ÇOK uzun bir zaman geçmedi aradan, Galatasaray PAF Takımı’nda oynuyordun. Orada bile zaman zaman yedek kalıyordun. Gel zaman, git zaman bir anda Arda oldun.
Reklamlara çıktın, herkes seni tanıdı. Futbolunla, becerinle takdir topladın, milli takımlara gittin. Hakkını aldın. Biz de övgüler yağdırdık. Şimdi nedir bu şımarıklık?

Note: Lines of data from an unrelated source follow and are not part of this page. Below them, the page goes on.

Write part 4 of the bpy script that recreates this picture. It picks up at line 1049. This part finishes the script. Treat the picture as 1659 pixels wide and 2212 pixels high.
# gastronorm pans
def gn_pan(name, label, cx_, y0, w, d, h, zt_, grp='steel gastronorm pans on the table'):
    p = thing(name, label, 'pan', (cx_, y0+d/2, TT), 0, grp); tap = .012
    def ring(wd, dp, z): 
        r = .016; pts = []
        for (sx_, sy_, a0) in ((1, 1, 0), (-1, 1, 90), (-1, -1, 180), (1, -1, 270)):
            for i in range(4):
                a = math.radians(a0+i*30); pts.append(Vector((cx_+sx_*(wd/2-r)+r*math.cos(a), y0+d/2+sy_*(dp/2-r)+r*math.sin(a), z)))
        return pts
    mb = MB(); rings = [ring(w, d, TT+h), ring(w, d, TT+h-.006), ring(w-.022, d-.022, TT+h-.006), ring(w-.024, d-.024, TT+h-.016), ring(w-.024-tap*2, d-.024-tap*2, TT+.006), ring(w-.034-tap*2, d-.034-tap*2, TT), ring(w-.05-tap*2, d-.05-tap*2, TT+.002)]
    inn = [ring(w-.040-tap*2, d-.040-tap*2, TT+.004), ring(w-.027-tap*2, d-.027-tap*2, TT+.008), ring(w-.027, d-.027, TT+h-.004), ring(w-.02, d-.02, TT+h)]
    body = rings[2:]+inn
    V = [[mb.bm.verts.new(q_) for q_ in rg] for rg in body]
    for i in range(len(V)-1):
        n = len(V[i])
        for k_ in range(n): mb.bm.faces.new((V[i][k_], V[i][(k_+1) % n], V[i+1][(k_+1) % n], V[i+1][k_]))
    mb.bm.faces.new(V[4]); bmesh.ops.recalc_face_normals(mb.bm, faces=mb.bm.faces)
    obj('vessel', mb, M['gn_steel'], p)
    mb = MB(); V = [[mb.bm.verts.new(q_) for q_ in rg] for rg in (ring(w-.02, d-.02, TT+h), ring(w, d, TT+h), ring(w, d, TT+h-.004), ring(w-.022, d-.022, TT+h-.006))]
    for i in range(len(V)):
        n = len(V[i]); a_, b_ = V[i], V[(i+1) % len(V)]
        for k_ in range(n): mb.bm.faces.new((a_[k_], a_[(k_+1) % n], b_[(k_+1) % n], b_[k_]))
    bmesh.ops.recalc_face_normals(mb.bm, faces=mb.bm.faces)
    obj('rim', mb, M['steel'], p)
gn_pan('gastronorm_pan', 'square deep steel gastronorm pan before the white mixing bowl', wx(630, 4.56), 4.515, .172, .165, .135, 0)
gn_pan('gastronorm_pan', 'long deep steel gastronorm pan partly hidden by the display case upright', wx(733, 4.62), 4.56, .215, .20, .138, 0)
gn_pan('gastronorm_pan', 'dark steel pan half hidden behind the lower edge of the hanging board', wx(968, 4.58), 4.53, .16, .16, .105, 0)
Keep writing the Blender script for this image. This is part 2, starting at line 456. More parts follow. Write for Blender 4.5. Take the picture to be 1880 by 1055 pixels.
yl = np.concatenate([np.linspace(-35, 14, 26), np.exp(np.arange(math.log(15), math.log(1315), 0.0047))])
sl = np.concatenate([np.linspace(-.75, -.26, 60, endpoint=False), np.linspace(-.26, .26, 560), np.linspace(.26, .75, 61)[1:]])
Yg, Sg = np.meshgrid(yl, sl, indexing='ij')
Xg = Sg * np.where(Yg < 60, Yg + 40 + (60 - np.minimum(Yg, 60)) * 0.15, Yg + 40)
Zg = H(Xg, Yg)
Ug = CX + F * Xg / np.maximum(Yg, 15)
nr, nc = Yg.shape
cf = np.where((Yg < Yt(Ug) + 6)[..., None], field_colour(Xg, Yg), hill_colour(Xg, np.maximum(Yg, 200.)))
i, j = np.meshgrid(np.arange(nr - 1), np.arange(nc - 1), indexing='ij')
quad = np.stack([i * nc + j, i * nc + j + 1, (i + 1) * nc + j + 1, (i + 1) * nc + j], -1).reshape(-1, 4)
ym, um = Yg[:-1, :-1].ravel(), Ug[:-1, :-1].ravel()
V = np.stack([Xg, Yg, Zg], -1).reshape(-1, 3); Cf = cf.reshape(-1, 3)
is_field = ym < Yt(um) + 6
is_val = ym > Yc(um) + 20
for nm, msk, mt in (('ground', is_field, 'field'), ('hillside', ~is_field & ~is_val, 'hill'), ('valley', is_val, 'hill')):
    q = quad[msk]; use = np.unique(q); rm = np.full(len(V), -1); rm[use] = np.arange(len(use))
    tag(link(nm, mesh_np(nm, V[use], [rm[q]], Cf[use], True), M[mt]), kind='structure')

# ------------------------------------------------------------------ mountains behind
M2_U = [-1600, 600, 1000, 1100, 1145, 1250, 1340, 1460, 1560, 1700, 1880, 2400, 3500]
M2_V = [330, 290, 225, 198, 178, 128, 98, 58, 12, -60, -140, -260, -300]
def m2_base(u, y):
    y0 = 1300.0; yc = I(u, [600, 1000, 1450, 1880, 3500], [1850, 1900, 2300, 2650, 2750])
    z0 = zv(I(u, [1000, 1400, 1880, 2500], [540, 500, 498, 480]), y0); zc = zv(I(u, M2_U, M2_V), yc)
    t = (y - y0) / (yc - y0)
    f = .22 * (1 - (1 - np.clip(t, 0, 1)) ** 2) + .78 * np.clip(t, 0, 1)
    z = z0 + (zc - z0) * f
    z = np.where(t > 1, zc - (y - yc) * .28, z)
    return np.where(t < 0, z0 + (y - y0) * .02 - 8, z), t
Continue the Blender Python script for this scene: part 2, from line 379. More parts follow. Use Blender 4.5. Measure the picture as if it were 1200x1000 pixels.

Bir teknik direktör kenarda oyunu okur, akışını izler, nerede aksaklık varsa arızayı tespit eder ve giderir. Senin deden yaşında ve kendini futbola adamış bir hoca Feldkamp. Seni oyundan alıyor, kulübeye uğramadan yanından geçiyorsun. Selam vermeden soyunma odasına gidiyorsun.
Yok olanlar
Kimsin sen? Tek başına imparator musun? Seni, oynadığın futbolu beğenmeyip oyundan alıyor. Sen daha bu yaşta hocanı pas geçiyor, elini kolunu sallıyorsun. Arda unutma futbol öyle bir oyundur ki, kimler gelir, kimler geçer, kimileri de yok olup gider. Aklını başına alamazsan, sen de bunların arasına girersin. Bugün Galatasaray-Sivasspor maçında kim oynadı, nasıl oynadı diye felsefe yapmak istemedim. Şunu niye oynatmıyorsun, bunu niye oynatmıyorsun diyenlere uzaktan kumandalı insanlara bir sözüm var.
Onlarla yaşayan, aile babası gibi çocuklarının neler yaptığını bilen teknik adamlar vardır. Ona göre oyun sistemi belirleyip, rakibi analiz ederler ve tatbikata geçerler. Olur, ya da olmaz. Sivas da lider bir takım. Ona göre de pozisyon buldu, mücadele etti, yapması gerekeni yaptı. Olmadı.